Exercise :: Please repeat the records exactly from their first line, finishing at the line containing "rnd = random.Random(7)" and including it.

** Begin Extracted data **

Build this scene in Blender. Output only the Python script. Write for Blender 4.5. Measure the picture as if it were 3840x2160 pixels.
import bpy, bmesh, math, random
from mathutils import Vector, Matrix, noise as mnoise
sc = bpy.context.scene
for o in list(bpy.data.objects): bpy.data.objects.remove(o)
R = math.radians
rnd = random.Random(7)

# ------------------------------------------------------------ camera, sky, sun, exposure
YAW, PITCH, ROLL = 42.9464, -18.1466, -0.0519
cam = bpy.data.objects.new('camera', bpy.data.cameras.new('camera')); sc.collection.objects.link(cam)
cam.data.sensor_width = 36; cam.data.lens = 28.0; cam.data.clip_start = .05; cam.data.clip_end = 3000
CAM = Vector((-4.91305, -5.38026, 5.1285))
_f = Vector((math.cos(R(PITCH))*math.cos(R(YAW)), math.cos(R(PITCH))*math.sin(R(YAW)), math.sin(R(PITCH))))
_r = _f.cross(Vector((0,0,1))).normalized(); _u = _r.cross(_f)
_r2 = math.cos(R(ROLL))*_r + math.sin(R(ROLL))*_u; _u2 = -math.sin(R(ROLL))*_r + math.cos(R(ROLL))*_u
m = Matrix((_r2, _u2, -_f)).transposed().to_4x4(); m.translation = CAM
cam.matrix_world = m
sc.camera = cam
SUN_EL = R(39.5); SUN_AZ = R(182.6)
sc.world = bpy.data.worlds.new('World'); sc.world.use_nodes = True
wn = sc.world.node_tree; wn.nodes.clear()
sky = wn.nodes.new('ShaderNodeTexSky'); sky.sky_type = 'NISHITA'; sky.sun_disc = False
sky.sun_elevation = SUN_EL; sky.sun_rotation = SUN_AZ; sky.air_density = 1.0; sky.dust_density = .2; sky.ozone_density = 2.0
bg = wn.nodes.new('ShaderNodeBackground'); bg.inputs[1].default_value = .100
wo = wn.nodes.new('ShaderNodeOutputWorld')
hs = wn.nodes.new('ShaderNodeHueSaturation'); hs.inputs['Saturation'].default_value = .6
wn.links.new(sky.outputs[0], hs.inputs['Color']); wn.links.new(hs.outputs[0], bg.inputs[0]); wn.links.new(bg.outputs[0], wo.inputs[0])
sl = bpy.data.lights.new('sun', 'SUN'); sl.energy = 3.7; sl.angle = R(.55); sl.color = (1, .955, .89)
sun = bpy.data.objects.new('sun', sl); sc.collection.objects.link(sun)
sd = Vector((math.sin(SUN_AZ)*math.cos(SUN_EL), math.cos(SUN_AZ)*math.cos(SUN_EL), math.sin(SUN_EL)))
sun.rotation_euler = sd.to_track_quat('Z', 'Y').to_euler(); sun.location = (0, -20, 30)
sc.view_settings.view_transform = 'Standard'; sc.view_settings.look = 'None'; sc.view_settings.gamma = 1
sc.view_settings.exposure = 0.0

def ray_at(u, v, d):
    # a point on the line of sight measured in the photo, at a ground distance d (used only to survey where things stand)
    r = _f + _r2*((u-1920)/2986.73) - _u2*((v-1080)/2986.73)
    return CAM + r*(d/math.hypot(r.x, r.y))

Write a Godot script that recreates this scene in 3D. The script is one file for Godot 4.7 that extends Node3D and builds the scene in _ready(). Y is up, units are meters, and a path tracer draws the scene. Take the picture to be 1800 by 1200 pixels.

** End Extracted data **

Output of the task ::
Build this scene in Blender. Output only the Python script. Write for Blender 4.5. Measure the picture as if it were 3840x2160 pixels.
import bpy, bmesh, math, random
from mathutils import Vector, Matrix, noise as mnoise
sc = bpy.context.scene
for o in list(bpy.data.objects): bpy.data.objects.remove(o)
R = math.radians
rnd = random.Random(7)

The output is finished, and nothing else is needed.